There you have it – in fortifications the engineer will consider “secondary interior arrangements” to include retrenchments and keeps.  And if the latter of which is made of timber, it is called a blockhouse.  It’s the same basic thing Mahan wrote, just using different terms.  But, as we all know, terms have meaning and are selected for reasons.
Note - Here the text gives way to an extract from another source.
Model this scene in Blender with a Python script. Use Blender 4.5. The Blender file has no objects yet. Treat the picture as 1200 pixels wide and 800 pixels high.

In this case, I think Wheeler was simply saying there were many different options for these interior works, and the blockhouse was favored.
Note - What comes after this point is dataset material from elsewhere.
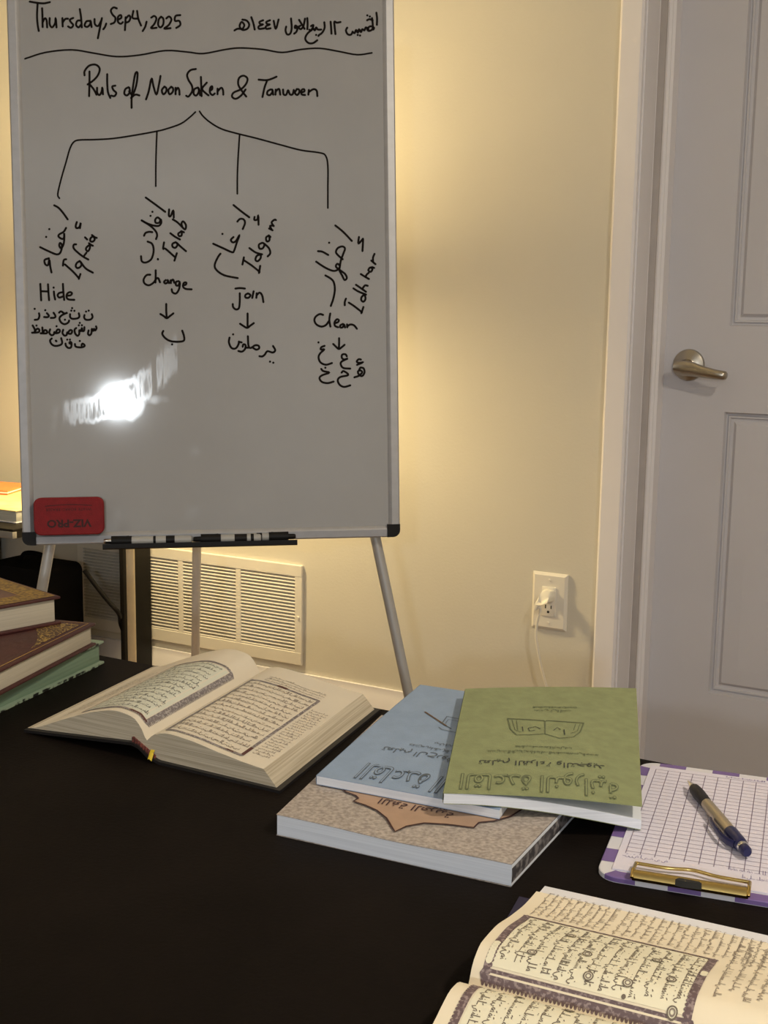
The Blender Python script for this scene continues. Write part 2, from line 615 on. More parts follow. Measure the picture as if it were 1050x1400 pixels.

Regardless of the emphasis, Wheeler’s blockhouse keep differed little from Mahan’s in form and function.  Wheeler directed the blockhouse have “good command over all of the interior space” and “that all parts of the exterior work can be seen from it.” Wheeler’s blockhouse could be square, rectangular, and “even cruciform” in plan, just like Mahan’s.

However, there was some difference in the internal dimensions.  Rooms inside the blockhouse were to provide six feet of height, though eight or nine were suggested for ventilation.  And Wheeler suggested an interior width of nine feet, “as this is the least distance which can be used and give room for a passageway and a row of bunks.”  Recall, Mahan specified at minimum a nine foot height and a width of up to twenty feet.  But keep in mind Mahan’s dimensions were governed by the need for handling muskets within the blockhouse.  By the time Wheeler was writing, those Springfields had been converted to trap-door models.  Wheeler indicated the overall length of the blockhouse, including all rooms and spaces, would “depend upon the number of men it has to accommodate, after the width has been assumed.”

As to the thickness of walls, Wheeler gave no specification for single or double thickness of timbers.  Rather, he simply indicated, “Block-houses must be made strong enough to resist the projectiles which may strike them and should be proof against fire and splinters.”  Elaborating further, Wheeler said, “The conditions given for a bomb-proof are applicable to the block-house, with the additional one of arranging its walls for defense.”  And by defense, he meant loopholes.   To illustrate this, Wheeler recycled one of Mahan’s drawings:


So in form and function, Mahan’s post-war blockhouse remained the standard.

But what of Mahan’s “American blockhouse” for use as a stand-along fortification?  Well, Wheeler had a different label:

Isolated block-houses. – Timber blockhouses were used frequently in the war of 1861-5 in isolated spots, as independent works.

In these places, they were, as a rule, exposed to attack only from infantry or cavalry, or a few pieces of field artillery.

The construction shown in Figures 53, 54, and 55 is a type of these isolated block-houses.

It was found from experience that it required a thickness of forty inches of solid timber to resist the projectiles of field-guns.

These isolated block-houses were frequently built two stories high.  The upper story was usually placed so as to have its sides make an angle with the sides of the lower story. By this arrangement, the corners of the upper story projected over the sides of the lower.  This arrangement of the upper story removed the dead space near the sides of the lower story, and the sector without fire in front of the angles.  Block-houses exposed to artillery should not have a second story.

Again, very close to the words Mahan wrote, but mixing the pre-war with a bit of wartime experience.  There are a few points which followed in Wheeler’s text that we shall return to in time.  But for the most part, we see the “American blockhouse”, with a few new terms to describe its classification within the fortification form.

Wheeler’s manual was aimed at a generation of cadets some twenty years removed from the Civil War.  That generation would include men like John J. Pershing.  While some, as was the case with Pershing, would serve on the frontier where there was use for the old blockhouses.  And around that time, our romantic notions of the frontier posts took root.  So I close this discussion of blockhouses coming full circle to those movie props and toys which come to mind when that sort of fortification is mentioned.

(Citations from Junius B. Wheeler, The Elements of Field Fortifications, New York: D. Van Nostrand, 1882, pages 156-60.)